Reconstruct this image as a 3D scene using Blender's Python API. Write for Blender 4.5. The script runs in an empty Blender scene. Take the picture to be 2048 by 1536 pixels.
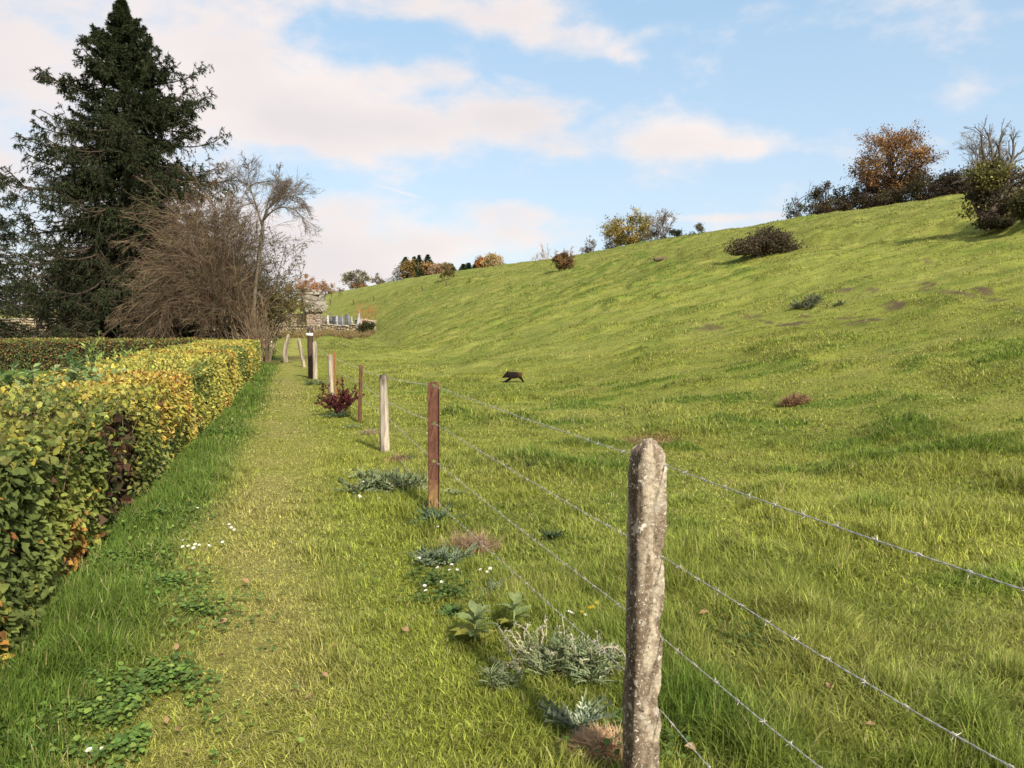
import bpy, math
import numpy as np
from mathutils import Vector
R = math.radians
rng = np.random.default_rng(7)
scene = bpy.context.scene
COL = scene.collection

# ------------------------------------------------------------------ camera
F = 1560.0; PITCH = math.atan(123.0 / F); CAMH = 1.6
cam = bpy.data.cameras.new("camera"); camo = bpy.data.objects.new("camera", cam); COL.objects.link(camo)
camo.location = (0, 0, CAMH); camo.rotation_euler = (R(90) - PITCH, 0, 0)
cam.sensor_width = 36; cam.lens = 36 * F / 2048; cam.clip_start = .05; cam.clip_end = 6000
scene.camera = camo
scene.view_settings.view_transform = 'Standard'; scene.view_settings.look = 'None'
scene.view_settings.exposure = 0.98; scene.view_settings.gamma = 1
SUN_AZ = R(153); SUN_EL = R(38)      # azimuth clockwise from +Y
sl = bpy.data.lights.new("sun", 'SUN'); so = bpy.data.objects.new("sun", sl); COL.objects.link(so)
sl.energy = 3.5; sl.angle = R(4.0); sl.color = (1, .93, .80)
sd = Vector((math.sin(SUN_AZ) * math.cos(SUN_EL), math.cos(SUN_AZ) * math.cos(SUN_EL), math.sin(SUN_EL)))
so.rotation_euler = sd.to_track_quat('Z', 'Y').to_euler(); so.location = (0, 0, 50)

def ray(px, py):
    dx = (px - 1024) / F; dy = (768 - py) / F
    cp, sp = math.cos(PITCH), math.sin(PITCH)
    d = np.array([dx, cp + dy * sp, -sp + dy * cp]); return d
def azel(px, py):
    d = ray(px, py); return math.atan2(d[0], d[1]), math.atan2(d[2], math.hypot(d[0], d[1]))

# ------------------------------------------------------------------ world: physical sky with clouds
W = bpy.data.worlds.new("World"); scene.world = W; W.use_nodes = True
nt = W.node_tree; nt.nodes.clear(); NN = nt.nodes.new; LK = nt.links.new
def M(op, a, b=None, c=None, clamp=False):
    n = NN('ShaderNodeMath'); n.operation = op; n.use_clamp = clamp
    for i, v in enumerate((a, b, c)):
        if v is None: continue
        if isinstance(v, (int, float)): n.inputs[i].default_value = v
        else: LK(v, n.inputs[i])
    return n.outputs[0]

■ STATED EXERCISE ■
Quote each line of the listing exactly, but leave the pictures out.

■ REPLY TO THE TASK ■
Reconstruct this image as a 3D scene using Blender's Python API. Write for Blender 4.5. The script runs in an empty Blender scene. Take the picture to be 2048 by 1536 pixels.
import bpy, math
import numpy as np
from mathutils import Vector
R = math.radians
rng = np.random.default_rng(7)
scene = bpy.context.scene
COL = scene.collection

# ------------------------------------------------------------------ camera
F = 1560.0; PITCH = math.atan(123.0 / F); CAMH = 1.6
cam = bpy.data.cameras.new("camera"); camo = bpy.data.objects.new("camera", cam); COL.objects.link(camo)
camo.location = (0, 0, CAMH); camo.rotation_euler = (R(90) - PITCH, 0, 0)
cam.sensor_width = 36; cam.lens = 36 * F / 2048; cam.clip_start = .05; cam.clip_end = 6000
scene.camera = camo
scene.view_settings.view_transform = 'Standard'; scene.view_settings.look = 'None'
scene.view_settings.exposure = 0.98; scene.view_settings.gamma = 1
SUN_AZ = R(153); SUN_EL = R(38)      # azimuth clockwise from +Y
sl = bpy.data.lights.new("sun", 'SUN'); so = bpy.data.objects.new("sun", sl); COL.objects.link(so)
sl.energy = 3.5; sl.angle = R(4.0); sl.color = (1, .93, .80)
sd = Vector((math.sin(SUN_AZ) * math.cos(SUN_EL), math.cos(SUN_AZ) * math.cos(SUN_EL), math.sin(SUN_EL)))
so.rotation_euler = sd.to_track_quat('Z', 'Y').to_euler(); so.location = (0, 0, 50)

def ray(px, py):
    dx = (px - 1024) / F; dy = (768 - py) / F
    cp, sp = math.cos(PITCH), math.sin(PITCH)
    d = np.array([dx, cp + dy * sp, -sp + dy * cp]); return d
def azel(px, py):
    d = ray(px, py); return math.atan2(d[0], d[1]), math.atan2(d[2], math.hypot(d[0], d[1]))

# ------------------------------------------------------------------ world: physical sky with clouds
W = bpy.data.worlds.new("World"); scene.world = W; W.use_nodes = True
nt = W.node_tree; nt.nodes.clear(); NN = nt.nodes.new; LK = nt.links.new
def M(op, a, b=None, c=None, clamp=False):
    n = NN('ShaderNodeMath'); n.operation = op; n.use_clamp = clamp
    for i, v in enumerate((a, b, c)):
        if v is None: continue
        if isinstance(v, (int, float)): n.inputs[i].default_value = v
        else: LK(v, n.inputs[i])
    return n.outputs[0]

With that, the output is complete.